→ **Aim of the task**: Transcribe each record exactly. Include every one.

→ **Records for the task**:

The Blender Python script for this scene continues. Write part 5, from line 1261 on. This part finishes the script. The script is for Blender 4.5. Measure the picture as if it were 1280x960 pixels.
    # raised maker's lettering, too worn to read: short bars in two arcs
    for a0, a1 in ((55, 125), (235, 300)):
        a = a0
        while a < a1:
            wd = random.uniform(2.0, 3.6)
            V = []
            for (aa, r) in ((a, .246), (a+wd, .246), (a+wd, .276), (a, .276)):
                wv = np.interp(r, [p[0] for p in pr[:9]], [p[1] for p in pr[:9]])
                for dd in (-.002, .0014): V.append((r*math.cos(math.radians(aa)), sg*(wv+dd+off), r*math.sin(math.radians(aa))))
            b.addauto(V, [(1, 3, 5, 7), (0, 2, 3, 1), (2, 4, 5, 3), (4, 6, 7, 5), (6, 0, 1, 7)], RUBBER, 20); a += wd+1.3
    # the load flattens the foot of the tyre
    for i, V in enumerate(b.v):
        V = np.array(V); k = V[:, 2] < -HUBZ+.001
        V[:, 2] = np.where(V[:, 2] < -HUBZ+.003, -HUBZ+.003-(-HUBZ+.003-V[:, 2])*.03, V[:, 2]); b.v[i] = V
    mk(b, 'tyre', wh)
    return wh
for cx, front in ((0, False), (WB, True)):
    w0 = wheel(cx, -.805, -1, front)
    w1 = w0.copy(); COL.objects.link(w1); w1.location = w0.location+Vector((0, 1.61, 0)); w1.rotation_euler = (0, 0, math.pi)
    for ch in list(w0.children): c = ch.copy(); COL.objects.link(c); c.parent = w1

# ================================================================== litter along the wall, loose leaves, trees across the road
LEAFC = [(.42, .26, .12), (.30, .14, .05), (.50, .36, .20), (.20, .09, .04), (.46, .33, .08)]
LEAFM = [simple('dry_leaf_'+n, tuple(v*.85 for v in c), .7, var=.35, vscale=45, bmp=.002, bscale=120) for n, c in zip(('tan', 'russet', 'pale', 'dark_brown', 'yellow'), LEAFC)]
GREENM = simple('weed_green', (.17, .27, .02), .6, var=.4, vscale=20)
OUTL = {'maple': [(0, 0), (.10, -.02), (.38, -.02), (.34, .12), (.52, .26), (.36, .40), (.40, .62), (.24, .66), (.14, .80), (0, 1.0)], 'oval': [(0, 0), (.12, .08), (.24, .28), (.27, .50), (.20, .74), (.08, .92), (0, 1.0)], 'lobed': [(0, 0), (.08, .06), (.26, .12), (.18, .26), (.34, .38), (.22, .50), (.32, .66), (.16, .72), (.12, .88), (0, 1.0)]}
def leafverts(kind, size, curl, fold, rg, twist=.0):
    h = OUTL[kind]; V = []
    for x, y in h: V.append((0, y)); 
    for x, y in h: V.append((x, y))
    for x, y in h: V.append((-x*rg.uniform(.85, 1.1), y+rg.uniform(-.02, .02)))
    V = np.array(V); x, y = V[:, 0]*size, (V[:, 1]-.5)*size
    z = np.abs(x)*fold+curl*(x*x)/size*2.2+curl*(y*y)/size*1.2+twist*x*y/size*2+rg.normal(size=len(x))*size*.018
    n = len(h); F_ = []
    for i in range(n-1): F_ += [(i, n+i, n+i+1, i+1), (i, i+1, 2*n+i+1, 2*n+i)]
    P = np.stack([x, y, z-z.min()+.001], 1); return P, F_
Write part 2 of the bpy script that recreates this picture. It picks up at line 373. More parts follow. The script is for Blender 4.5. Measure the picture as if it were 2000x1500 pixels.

→ **Finished task**:
The Blender Python script for this scene continues. Write part 5, from line 1261 on. This part finishes the script. The script is for Blender 4.5. Measure the picture as if it were 1280x960 pixels.
    # raised maker's lettering, too worn to read: short bars in two arcs
    for a0, a1 in ((55, 125), (235, 300)):
        a = a0
        while a < a1:
            wd = random.uniform(2.0, 3.6)
            V = []
            for (aa, r) in ((a, .246), (a+wd, .246), (a+wd, .276), (a, .276)):
                wv = np.interp(r, [p[0] for p in pr[:9]], [p[1] for p in pr[:9]])
                for dd in (-.002, .0014): V.append((r*math.cos(math.radians(aa)), sg*(wv+dd+off), r*math.sin(math.radians(aa))))
            b.addauto(V, [(1, 3, 5, 7), (0, 2, 3, 1), (2, 4, 5, 3), (4, 6, 7, 5), (6, 0, 1, 7)], RUBBER, 20); a += wd+1.3
    # the load flattens the foot of the tyre
    for i, V in enumerate(b.v):
        V = np.array(V); k = V[:, 2] < -HUBZ+.001
        V[:, 2] = np.where(V[:, 2] < -HUBZ+.003, -HUBZ+.003-(-HUBZ+.003-V[:, 2])*.03, V[:, 2]); b.v[i] = V
    mk(b, 'tyre', wh)
    return wh
for cx, front in ((0, False), (WB, True)):
    w0 = wheel(cx, -.805, -1, front)
    w1 = w0.copy(); COL.objects.link(w1); w1.location = w0.location+Vector((0, 1.61, 0)); w1.rotation_euler = (0, 0, math.pi)
    for ch in list(w0.children): c = ch.copy(); COL.objects.link(c); c.parent = w1

# ================================================================== litter along the wall, loose leaves, trees across the road
LEAFC = [(.42, .26, .12), (.30, .14, .05), (.50, .36, .20), (.20, .09, .04), (.46, .33, .08)]
LEAFM = [simple('dry_leaf_'+n, tuple(v*.85 for v in c), .7, var=.35, vscale=45, bmp=.002, bscale=120) for n, c in zip(('tan', 'russet', 'pale', 'dark_brown', 'yellow'), LEAFC)]
GREENM = simple('weed_green', (.17, .27, .02), .6, var=.4, vscale=20)
OUTL = {'maple': [(0, 0), (.10, -.02), (.38, -.02), (.34, .12), (.52, .26), (.36, .40), (.40, .62), (.24, .66), (.14, .80), (0, 1.0)], 'oval': [(0, 0), (.12, .08), (.24, .28), (.27, .50), (.20, .74), (.08, .92), (0, 1.0)], 'lobed': [(0, 0), (.08, .06), (.26, .12), (.18, .26), (.34, .38), (.22, .50), (.32, .66), (.16, .72), (.12, .88), (0, 1.0)]}
def leafverts(kind, size, curl, fold, rg, twist=.0):
    h = OUTL[kind]; V = []
    for x, y in h: V.append((0, y)); 
    for x, y in h: V.append((x, y))
    for x, y in h: V.append((-x*rg.uniform(.85, 1.1), y+rg.uniform(-.02, .02)))
    V = np.array(V); x, y = V[:, 0]*size, (V[:, 1]-.5)*size
    z = np.abs(x)*fold+curl*(x*x)/size*2.2+curl*(y*y)/size*1.2+twist*x*y/size*2+rg.normal(size=len(x))*size*.018
    n = len(h); F_ = []
    for i in range(n-1): F_ += [(i, n+i, n+i+1, i+1), (i, i+1, 2*n+i+1, 2*n+i)]
    P = np.stack([x, y, z-z.min()+.001], 1); return P, F_
Write part 2 of the bpy script that recreates this picture. It picks up at line 373. More parts follow. The script is for Blender 4.5. Measure the picture as if it were 2000x1500 pixels.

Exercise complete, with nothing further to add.